6. A stepless drive wrench comprising:

an elongated handle having at one end thereof a cylindrical housing;

a drive element having a tool grasping portion on one end thereof, supported for rotation about an axis of said cylindrical housing, said drive element having a plurality of camming surfaces extending within said housing, two of said camming surfaces including a spring loaded ball at the midsection thereof, dividing said camming surfaces into first and second regions which form with an interior wall with said cylindrical housing first and second oppositely tapered spaces;

a spinner element connected through said housing to said drive element; and

a rolling body cage having a plurality of upstanding elements for supporting a plurality of equally spaced rolling bodies in said cylindrical housing, two of said rolling bodies being positioned by said rolling body cage in one or the other of said regions, whereby said rolling bodies in a first direction of rotation of said elongated handle are forced into said first tapered spaces to engage said drive element to rotate said drive element in a first direction, and

a direction control member, supporting said upstanding elements which rotates said cage so that said two rolling bodies are positioned on one side or the other of said spring loaded balls.

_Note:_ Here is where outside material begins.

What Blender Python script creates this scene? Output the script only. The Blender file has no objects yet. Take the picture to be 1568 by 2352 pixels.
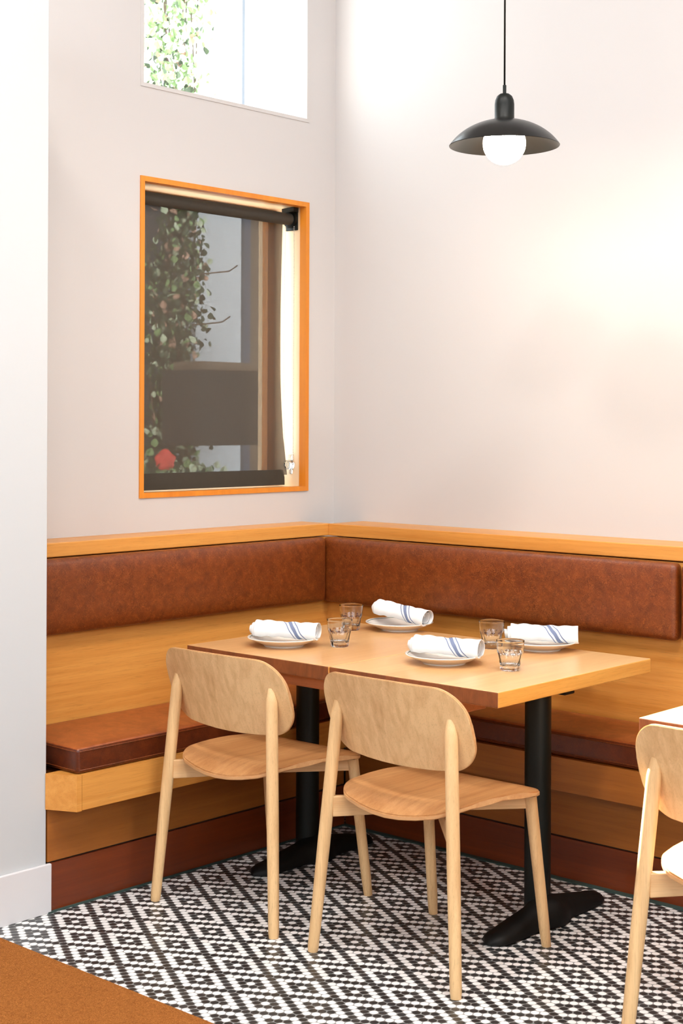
import bpy, bmesh, math, random
from mathutils import Vector, Matrix
random.seed(7)
C = bpy.context.scene.collection
S = bpy.context.scene
PI = math.pi

# ------------------------------------------------------------------ camera
f_px, yh, roll = 3404.0, 969.4, 0.00409
F = Vector((-.67050, .74190, 0)).normalized(); R = Vector((F.y, -F.x, 0)); U = Vector((0, 0, 1))
cr, sr = math.cos(roll), math.sin(roll)
cam = bpy.data.cameras.new('camera'); co = bpy.data.objects.new('camera', cam); C.objects.link(co)
X = R*cr + U*sr; Y = U*cr - R*sr; Z = -F
co.matrix_world = Matrix(((X.x, Y.x, Z.x, 0), (X.y, Y.y, Z.y, 0), (X.z, Y.z, Z.z, 1.45), (0, 0, 0, 1)))
cam.sensor_fit = 'VERTICAL'; cam.sensor_height = 36; cam.sensor_width = 24
cam.lens = f_px/2352*36; cam.shift_y = -(1176-yh)/2352; cam.clip_start = .05
S.camera = co
cam.dof.use_dof = True; cam.dof.focus_distance = 4.6; cam.dof.aperture_fstop = 8

# ------------------------------------------------------------------ world, sun, daylight, exposure
w = bpy.data.worlds.new('World'); S.world = w; w.use_nodes = True
bg = w.node_tree.nodes['Background']
bg.inputs[0].default_value = (.86, .93, 1, 1); bg.inputs[1].default_value = 6.4

def light(name, kind, loc, aim, energy, color=(1, 1, 1), **k):
    l = bpy.data.lights.new(name, kind); l.energy = energy; l.color = color
    for a, v in k.items(): setattr(l, a, v)
    o = bpy.data.objects.new(name, l); C.objects.link(o); o.location = loc
    o.rotation_euler = Vector(aim).to_track_quat('-Z', 'Y').to_euler()
    return o
light('sun', 'SUN', (-8, 6, 8), (1, -.30, -.98), 58, (1, .98, .95), angle=.01)
# area lamps added as daylight fill in unseen openings behind and right of camera
light('window_fill_light', 'AREA', (-.6, -2.56, 3.0), (0, 1, -.16), 13, (1, .97, .95), shape='RECTANGLE', size=4.4, size_y=1.6)
light('window_fill_light_side', 'AREA', (3.06, 1.0, 3.0), (-1, 0, -.16), 10, (1, .97, .95), shape='RECTANGLE', size=4.4, size_y=1.6)
# unseen overhead lamps added to brighten the floor, chairs and walls
for (x, y) in ((-1.2, 2.3), (-1.3, .7), (-2.7, 1.2), (.6, 2.3)):
    light('ceiling_fill_light', 'AREA', (x, y, 4.36), (0, 0, -1), 51, (1, .94, .89), shape='DISK', size=.45)
S.view_settings.view_transform = 'Standard'; S.view_settings.look = 'None'
S.view_settings.exposure = 0.15; S.view_settings.gamma = 1; S.view_settings.use_curve_mapping = False

# ------------------------------------------------------------------ node helpers
class N:                                       # node-math expression
    def __init__(s, nt, v): s.nt = nt; s.v = v
    def op(s, o, *b, clamp=False):
        n = s.nt.nodes.new('ShaderNodeMath'); n.operation = o; n.use_clamp = clamp
        for i, a in enumerate((s,)+b):
            a = a.v if isinstance(a, N) else a
            if isinstance(a, (int, float)): n.inputs[i].default_value = a
            else: s.nt.links.new(a, n.inputs[i])
        return N(s.nt, n.outputs[0])
    def __add__(s, b): return s.op('ADD', b)
    def __sub__(s, b): return s.op('SUBTRACT', b)
    def __mul__(s, b): return s.op('MULTIPLY', b)
    def __truediv__(s, b): return s.op('DIVIDE', b)
def new_mat(name):
    m = bpy.data.materials.new(name); m.use_nodes = True
    nt = m.node_tree; b = nt.nodes['Principled BSDF']
    return m, nt, b
def mix(nt, fac, a, b):
    n = nt.nodes.new('ShaderNodeMix'); n.data_type = 'RGBA'
    for s_, v in ((n.inputs[0], fac), (n.inputs[6], a), (n.inputs[7], b)):
        if isinstance(v, N): v = v.v
        if isinstance(v, (int, float)): s_.default_value = v
        elif isinstance(v, tuple): s_.default_value = v+(1,) if len(v) == 3 else v
        else: nt.links.new(v, s_)
    return n.outputs[2]
def coord(nt, scale=(1, 1, 1), rot=(0, 0, 0), kind='Object', loc=(0, 0, 0)):
    t = nt.nodes.new('ShaderNodeTexCoord'); mp = nt.nodes.new('ShaderNodeMapping')
    mp.inputs['Scale'].default_value = scale; mp.inputs['Rotation'].default_value = rot; mp.inputs['Location'].default_value = loc
    nt.links.new(t.outputs[kind], mp.inputs[0]); return mp.outputs[0]
def noise(nt, vec, scale, detail=3, rough=.5, dist=0):
    n = nt.nodes.new('ShaderNodeTexNoise'); n.inputs['Scale'].default_value = scale
    n.inputs['Detail'].default_value = detail; n.inputs['Roughness'].default_value = rough; n.inputs['Distortion'].default_value = dist
    nt.links.new(vec, n.inputs['Vector']); return N(nt, n.outputs[0])
def remap(x, a, b):
    n = x.nt.nodes.new('ShaderNodeMapRange'); n.inputs[1].default_value = a; n.inputs[2].default_value = b
    x.nt.links.new(x.v, n.inputs[0]); return N(x.nt, n.outputs[0])
def bump(nt, b, h, strength=.2, dist=.002):
    n = nt.nodes.new('ShaderNodeBump'); n.inputs['Strength'].default_value = strength; n.inputs['Distance'].default_value = dist
    nt.links.new(h.v, n.inputs['Height']); nt.links.new(n.outputs[0], b.inputs['Normal'])
def rgb(r, g, b):                                # sRGB 0-255 to linear
    return tuple(((c/255)/12.92 if c/255 <= .04045 else ((c/255+.055)/1.055)**2.4) for c in (r, g, b))
def plain(name, col, rough=.5, metal=0, var=.05, scale=8, emit=0, **k):
    m, nt, b = new_mat(name)
    v = noise(nt, coord(nt), scale, 3)
    c2 = tuple(c*(1-var*2) for c in col)
    nt.links.new(mix(nt, v, c2, col), b.inputs['Base Color'])
    b.inputs['Roughness'].default_value = rough; b.inputs['Metallic'].default_value = metal
    if emit: b.inputs['Emission Color'].default_value = col+(1,); b.inputs['Emission Strength'].default_value = emit
    for a, v in k.items(): b.inputs[a].default_value = v
    return m
def wood(name, dark, light_, axis='X', rough=.42, fine=260, band=9, streak=.5, pore=.35, coat=0, boards=None):
    m, nt, b = new_mat(name)
    st = {'X': (.030, 1, 1), 'Y': (1, .030, 1), 'Z': (1, 1, .030)}[axis]
    big = noise(nt, coord(nt, tuple(s**.75 for s in st)), band, 3, .55, 1.2)
    mid = noise(nt, coord(nt, st), band*7, 4, .6, .4)
    fin = noise(nt, coord(nt, tuple(s*.9 if s < 1 else 1 for s in st)), fine*1.9, 3, .7)
    t = remap(big*.55 + mid*streak, .3, .75)
    if boards:                                   # glued boards of width `boards` across the local x axis, each with its own tone
        sep = nt.nodes.new('ShaderNodeSeparateXYZ'); nt.links.new(coord(nt), sep.inputs[0])
        idx = (N(nt, sep.outputs[0])/boards).op('FLOOR')
        wn = nt.nodes.new('ShaderNodeTexWhiteNoise'); wn.noise_dimensions = '1D'; nt.links.new(idx.v, wn.inputs['W'])
        t = t*.65 + N(nt, wn.outputs[0])*.45
    c = mix(nt, t, dark, light_)
    p = remap(fin, .54, .74)*pore
    c = mix(nt, p, c, tuple(x*.38 for x in dark))
    nt.links.new(c, b.inputs['Base Color']); b.inputs['Roughness'].default_value = rough
    b.inputs['Coat Weight'].default_value = coat; b.inputs['Coat Roughness'].default_value = .25
    bump(nt, b, fin, .06, .001)
    return m
def leather(name, dark, mid, vein, rough=.42):
    m, nt, b = new_mat(name)
    co_ = coord(nt)
    n1 = noise(nt, co_, 26, 5, .65, .8); n2 = noise(nt, co_, 95, 4, .6, 1.8)
    c = mix(nt, remap(n1, .3, .7), dark, mid)
    r = (n2-.5).op('ABSOLUTE'); v = (remap(r, 0, .035)*-1.0+1.0)*remap(noise(nt, co_, 40, 2), .25, .65)
    c = mix(nt, v*.55, c, vein)
    nt.links.new(c, b.inputs['Base Color']); b.inputs['Roughness'].default_value = rough
    vo = nt.nodes.new('ShaderNodeTexVoronoi'); vo.inputs['Scale'].default_value = 420; nt.links.new(co_, vo.inputs['Vector'])
    bump(nt, b, N(nt, vo.outputs[0]), .12, .0006)
    return m

def floor_mat():
    m, nt, b = new_mat('penny_round_mosaic')
    g = nt.nodes.new('ShaderNodeNewGeometry'); mp = nt.nodes.new('ShaderNodeMapping'); mp.vector_type = 'TEXTURE'
    mp.inputs['Location'].default_value = (-3, 3, 0); mp.inputs['Rotation'].default_value = (0, 0, .017)
    nt.links.new(g.outputs['Position'], mp.inputs[0])
    sep = nt.nodes.new('ShaderNodeSeparateXYZ'); nt.links.new(mp.outputs[0], sep.inputs[0])
    p = .02284; ax = p*.8660254; ay = p/2
    s = N(nt, sep.outputs[0])/ax + 2.7700; t = N(nt, sep.outputs[1])/ay + 4.0804
    sA = (s*.5).op('ROUND')*2.0; tA = (t*.5).op('ROUND')*2.0
    sB = (s*.5).op('FLOOR')*2.0+1.0; tB = (t*.5).op('FLOOR')*2.0+1.0
    def d2(a, c):
        dx = (s-a)*ax; dy = (t-c)*ay; return dx*dx+dy*dy
    dA = d2(sA, tA); dB = d2(sB, tB)
    useB = dA.op('GREATER_THAN', dB)
    d = dA.op('MINIMUM', dB).op('SQRT')
    sc = sA + useB*(sB-sA); tc = tA + useB*(tB-tA)
    i = ((sc+tc)*.5).op('FLOORED_MODULO', 6.0) if False else ((sc+tc)*.5 + 6000.0).op('MODULO', 6.0)
    j = ((sc-tc)*.5 + 6000.0).op('MODULO', 6.0)
    i = (i+.01).op('FLOOR'); j = (j+.01).op('FLOOR')
    ri = (i-2.0).op('ABSOLUTE'); rj = (j-2.0).op('ABSOLUTE')     # 0..3
    rad = ri.op('MAXIMUM', rj)                                   # ring number
    white = rad.op('COMPARE', 2.0, .2) + rad.op('COMPARE', 0.0, .2)
    wn = nt.nodes.new('ShaderNodeTexWhiteNoise'); wn.noise_dimensions = '2D'
    cv = nt.nodes.new('ShaderNodeCombineXYZ'); nt.links.new(sc.v, cv.inputs[0]); nt.links.new(tc.v, cv.inputs[1]); nt.links.new(cv.outputs[0], wn.inputs['Vector'])
    rnd = N(nt, wn.outputs[0])
    dk = mix(nt, rnd, (.016, .018, .019), (.034, .037, .039)); wh = mix(nt, rnd, (.84, .83, .82), (.90, .895, .89))
    tile = mix(nt, white, dk, wh)
    inside = remap(d, .01075, .01030)
    c = mix(nt, inside, (.26, .27, .265), tile)
    nt.links.new(c, b.inputs['Base Color'])
    ro = inside*-.38+.72
    nt.links.new(ro.v, b.inputs['Roughness']); b.inputs['Specular IOR Level'].default_value = .85
    bump(nt, b, remap(d, .0112, .0088), .35, .0008)
    return m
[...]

7. A stepless drive wrench comprising:

an elongated handle having at one end thereof a housing;

a drive element having a tool grasping end at one end thereof, and having an opposite end extending through one end of said housing which bears a plurality of camming surfaces facing an interior wall of said housing;

a spinner element closing an end of said housing opposite said one end and connected to said drive element;

a direction control member including a central hole through which said drive element extends, closing said one end of said housing;

a rolling body cage in a space between said camming surfaces and said interior wall of said housing comprising a plurality of elements which extend vertically from said direction control member, said partition elements positioning a plurality of rolling bodies so that a single rolling body is positioned opposite a single camming surface in response to rotation of said direction control member; and

means on said drive element for positioning said rolling bodies towards the same end of respective camming surfaces, where by rotation of said elongated handle in one direction forces said rolling bodies into cooperation with said camming surfaces and said interior wall of said housing thereby locking said drive element and elongated handle for rotation.